Originally Posted by
MatthewClement
I am a consultant, and can BS with the best of them... but what the heck to you actually do?
Ha, good question
My 'ex' company makes enterprise virtualization software and networking devices. Customers want to know how we use our own products, as we also have a global IT infrastructure to manage. They want to see us using our own products for confidence reasons (if we don't use it, why should they buy it), and best-practices guidance (if we use it in such a way, they can learn from that).
My group was involved in architecting almost all of these products for internal use, starting with alpha and beta versions. We developed live environments to mirror production, permitting beta products to experience real-world tests outside the lab to find bugs, usability and overall design flaws, and then help engineering correct those flaws before the product was released to paying customers.

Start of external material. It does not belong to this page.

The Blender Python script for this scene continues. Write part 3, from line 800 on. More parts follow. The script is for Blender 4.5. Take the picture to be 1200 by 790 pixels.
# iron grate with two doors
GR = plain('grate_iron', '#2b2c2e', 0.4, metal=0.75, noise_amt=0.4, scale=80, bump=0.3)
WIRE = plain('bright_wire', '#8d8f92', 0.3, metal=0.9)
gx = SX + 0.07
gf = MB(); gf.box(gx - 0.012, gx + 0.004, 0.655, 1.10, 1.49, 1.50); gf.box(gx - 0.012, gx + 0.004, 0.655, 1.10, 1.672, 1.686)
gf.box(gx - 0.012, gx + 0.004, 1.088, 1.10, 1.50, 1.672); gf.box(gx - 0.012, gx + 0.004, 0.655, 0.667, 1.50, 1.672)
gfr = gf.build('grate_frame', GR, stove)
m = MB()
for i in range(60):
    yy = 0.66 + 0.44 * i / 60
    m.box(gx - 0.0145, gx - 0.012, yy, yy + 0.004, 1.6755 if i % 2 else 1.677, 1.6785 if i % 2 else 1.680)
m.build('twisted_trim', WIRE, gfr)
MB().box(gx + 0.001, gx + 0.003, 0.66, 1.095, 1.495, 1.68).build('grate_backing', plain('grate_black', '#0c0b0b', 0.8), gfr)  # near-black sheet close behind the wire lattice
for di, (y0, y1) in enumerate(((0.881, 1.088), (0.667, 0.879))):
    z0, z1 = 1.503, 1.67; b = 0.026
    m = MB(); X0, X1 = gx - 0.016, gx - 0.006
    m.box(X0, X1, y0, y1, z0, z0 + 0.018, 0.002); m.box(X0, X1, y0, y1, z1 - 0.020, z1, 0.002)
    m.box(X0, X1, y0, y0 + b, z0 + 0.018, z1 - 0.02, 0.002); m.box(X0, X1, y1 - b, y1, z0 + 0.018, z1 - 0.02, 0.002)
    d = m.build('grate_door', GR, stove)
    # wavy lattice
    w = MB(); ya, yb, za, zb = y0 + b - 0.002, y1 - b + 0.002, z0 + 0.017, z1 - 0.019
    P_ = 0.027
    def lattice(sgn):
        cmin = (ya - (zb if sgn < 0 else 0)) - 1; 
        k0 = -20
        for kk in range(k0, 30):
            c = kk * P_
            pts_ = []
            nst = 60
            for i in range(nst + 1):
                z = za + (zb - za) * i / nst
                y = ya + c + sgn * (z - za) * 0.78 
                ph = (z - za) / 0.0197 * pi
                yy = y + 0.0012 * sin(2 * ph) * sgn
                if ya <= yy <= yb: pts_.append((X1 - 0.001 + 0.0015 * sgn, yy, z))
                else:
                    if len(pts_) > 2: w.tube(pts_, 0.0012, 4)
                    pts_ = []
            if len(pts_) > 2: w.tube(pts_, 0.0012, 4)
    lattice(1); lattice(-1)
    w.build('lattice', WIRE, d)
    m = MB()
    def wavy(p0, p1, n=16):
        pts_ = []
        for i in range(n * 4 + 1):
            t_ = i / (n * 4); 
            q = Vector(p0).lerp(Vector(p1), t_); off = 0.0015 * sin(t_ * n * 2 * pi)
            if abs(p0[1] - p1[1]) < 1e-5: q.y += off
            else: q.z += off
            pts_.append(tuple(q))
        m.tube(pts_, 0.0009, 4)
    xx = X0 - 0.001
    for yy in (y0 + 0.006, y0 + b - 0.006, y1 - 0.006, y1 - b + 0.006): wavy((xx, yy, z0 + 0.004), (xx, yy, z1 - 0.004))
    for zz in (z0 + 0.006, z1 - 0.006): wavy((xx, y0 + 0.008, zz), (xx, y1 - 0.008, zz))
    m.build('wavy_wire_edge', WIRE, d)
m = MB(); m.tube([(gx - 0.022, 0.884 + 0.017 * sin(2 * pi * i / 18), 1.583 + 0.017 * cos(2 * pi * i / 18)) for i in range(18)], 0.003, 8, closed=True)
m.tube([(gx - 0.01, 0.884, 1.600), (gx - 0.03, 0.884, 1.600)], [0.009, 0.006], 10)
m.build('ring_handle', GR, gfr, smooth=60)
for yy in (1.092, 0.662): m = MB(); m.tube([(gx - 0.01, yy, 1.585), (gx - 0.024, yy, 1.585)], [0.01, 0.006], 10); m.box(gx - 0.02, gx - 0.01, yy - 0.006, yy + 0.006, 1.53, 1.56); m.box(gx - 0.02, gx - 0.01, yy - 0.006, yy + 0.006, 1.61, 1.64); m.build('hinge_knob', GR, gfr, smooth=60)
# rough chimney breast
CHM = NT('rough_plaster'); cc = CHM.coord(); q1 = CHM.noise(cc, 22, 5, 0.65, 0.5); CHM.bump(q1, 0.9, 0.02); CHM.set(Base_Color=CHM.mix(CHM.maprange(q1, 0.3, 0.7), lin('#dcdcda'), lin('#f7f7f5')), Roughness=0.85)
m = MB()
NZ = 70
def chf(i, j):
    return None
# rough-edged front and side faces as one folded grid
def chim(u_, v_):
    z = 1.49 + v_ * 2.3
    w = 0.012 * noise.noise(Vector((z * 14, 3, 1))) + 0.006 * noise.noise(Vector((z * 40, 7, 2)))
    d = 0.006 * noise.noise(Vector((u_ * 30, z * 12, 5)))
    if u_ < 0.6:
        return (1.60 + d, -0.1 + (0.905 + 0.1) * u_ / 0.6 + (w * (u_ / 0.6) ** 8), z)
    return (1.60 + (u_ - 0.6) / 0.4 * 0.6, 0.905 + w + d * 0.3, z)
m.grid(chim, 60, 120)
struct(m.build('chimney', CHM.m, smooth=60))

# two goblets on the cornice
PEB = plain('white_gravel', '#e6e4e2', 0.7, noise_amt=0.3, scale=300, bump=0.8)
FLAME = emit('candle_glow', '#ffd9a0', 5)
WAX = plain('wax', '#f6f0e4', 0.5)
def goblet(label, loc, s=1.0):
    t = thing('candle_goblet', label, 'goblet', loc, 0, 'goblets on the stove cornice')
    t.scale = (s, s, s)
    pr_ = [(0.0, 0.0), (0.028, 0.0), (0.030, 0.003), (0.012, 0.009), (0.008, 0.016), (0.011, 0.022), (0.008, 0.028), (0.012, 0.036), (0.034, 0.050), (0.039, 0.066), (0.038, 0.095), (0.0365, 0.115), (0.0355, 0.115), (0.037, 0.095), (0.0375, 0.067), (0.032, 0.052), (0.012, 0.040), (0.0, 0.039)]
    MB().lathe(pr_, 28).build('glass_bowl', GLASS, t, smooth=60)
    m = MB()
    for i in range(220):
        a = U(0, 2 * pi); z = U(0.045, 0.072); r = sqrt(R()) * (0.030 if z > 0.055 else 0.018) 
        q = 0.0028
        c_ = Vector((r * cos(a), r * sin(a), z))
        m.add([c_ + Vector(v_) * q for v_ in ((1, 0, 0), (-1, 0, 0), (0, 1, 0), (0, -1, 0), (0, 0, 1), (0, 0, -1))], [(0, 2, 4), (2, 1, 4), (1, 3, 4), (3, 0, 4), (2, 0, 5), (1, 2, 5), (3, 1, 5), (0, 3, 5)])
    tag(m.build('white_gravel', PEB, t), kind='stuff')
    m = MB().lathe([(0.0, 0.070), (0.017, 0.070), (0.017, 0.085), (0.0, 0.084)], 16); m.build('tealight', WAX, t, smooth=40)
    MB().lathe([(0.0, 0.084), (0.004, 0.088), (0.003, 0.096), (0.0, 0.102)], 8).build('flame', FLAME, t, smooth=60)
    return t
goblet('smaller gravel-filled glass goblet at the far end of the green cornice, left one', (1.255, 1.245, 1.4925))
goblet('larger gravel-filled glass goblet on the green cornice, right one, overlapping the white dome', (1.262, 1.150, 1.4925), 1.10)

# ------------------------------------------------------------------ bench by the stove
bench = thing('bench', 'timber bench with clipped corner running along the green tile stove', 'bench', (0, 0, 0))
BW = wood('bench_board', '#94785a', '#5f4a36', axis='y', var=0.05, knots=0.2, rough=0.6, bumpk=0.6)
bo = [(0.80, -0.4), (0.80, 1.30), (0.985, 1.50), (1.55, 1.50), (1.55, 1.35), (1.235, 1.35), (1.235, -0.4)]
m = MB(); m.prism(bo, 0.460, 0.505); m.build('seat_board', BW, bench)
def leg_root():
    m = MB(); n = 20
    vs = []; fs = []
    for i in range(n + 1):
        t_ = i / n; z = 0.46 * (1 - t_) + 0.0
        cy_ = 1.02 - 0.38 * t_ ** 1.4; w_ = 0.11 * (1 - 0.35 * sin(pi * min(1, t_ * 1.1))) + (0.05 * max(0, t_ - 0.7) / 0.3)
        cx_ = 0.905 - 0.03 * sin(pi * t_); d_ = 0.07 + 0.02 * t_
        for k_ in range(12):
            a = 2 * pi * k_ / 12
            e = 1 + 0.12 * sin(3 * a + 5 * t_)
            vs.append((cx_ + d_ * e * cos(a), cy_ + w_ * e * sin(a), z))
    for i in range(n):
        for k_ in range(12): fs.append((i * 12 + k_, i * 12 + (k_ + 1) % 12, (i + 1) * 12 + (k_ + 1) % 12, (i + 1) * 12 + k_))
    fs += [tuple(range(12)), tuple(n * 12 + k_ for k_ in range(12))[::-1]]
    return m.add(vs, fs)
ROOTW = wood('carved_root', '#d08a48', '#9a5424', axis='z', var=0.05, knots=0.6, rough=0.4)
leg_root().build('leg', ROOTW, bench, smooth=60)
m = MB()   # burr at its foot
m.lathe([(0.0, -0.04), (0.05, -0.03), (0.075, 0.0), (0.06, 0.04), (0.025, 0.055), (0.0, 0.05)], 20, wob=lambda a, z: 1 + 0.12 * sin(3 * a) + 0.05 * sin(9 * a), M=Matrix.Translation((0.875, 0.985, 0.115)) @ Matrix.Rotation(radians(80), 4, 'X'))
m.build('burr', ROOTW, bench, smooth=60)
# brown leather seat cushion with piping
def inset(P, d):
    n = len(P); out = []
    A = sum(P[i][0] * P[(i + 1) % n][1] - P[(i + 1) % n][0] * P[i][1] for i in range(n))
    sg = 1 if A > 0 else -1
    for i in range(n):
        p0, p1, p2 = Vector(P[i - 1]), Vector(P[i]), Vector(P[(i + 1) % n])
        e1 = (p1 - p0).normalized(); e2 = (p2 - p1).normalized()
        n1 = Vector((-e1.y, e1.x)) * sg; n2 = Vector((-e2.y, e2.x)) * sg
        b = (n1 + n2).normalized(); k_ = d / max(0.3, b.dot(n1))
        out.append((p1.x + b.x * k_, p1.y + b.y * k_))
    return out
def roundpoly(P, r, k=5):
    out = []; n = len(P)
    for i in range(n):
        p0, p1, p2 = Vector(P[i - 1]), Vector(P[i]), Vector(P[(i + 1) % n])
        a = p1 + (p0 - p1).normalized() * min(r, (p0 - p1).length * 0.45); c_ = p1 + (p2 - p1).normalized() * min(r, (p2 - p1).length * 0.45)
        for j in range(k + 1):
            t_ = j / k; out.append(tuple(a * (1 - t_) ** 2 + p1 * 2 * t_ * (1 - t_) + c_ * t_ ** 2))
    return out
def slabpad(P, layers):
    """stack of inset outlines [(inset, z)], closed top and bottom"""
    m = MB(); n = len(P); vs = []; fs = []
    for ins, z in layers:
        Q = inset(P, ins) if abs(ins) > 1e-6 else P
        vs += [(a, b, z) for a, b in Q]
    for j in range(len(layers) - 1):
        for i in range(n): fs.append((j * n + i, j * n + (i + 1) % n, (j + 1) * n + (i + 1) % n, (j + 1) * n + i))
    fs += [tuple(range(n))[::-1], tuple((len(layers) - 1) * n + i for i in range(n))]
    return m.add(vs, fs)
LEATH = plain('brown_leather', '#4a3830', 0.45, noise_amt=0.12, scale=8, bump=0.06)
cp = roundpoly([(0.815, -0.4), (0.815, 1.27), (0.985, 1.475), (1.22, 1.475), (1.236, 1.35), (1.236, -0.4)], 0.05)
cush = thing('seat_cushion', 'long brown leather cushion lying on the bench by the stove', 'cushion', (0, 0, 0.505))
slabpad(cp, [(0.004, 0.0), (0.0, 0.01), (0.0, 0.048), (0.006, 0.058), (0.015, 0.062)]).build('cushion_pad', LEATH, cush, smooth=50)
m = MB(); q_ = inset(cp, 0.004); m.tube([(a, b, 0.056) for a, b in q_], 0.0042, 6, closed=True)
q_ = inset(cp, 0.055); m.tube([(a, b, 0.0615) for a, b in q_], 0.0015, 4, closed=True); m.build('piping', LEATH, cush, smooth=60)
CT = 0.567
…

Within this framework, my job was to understand the overall corporate product strategy, and then strategize which products should be prioritized, and how the overall big picture architecture should look. I was the key team bridge to the product managers, often working with them to develop new features and brainstorm ways to fix some of the deficiencies we found, as well as help strategize new features and opportunities for their products. I'm proud to say my personal fingerprint is on a slew of enterprise infrastructure products used by millions of people around the world.
I'm also well versed in the product management concepts of SDBS (sell-design-build-service) and 'Purple Cow', for those who follow Seth Godin. This development process served one of our divisions very well, enabling them to essentially just print money.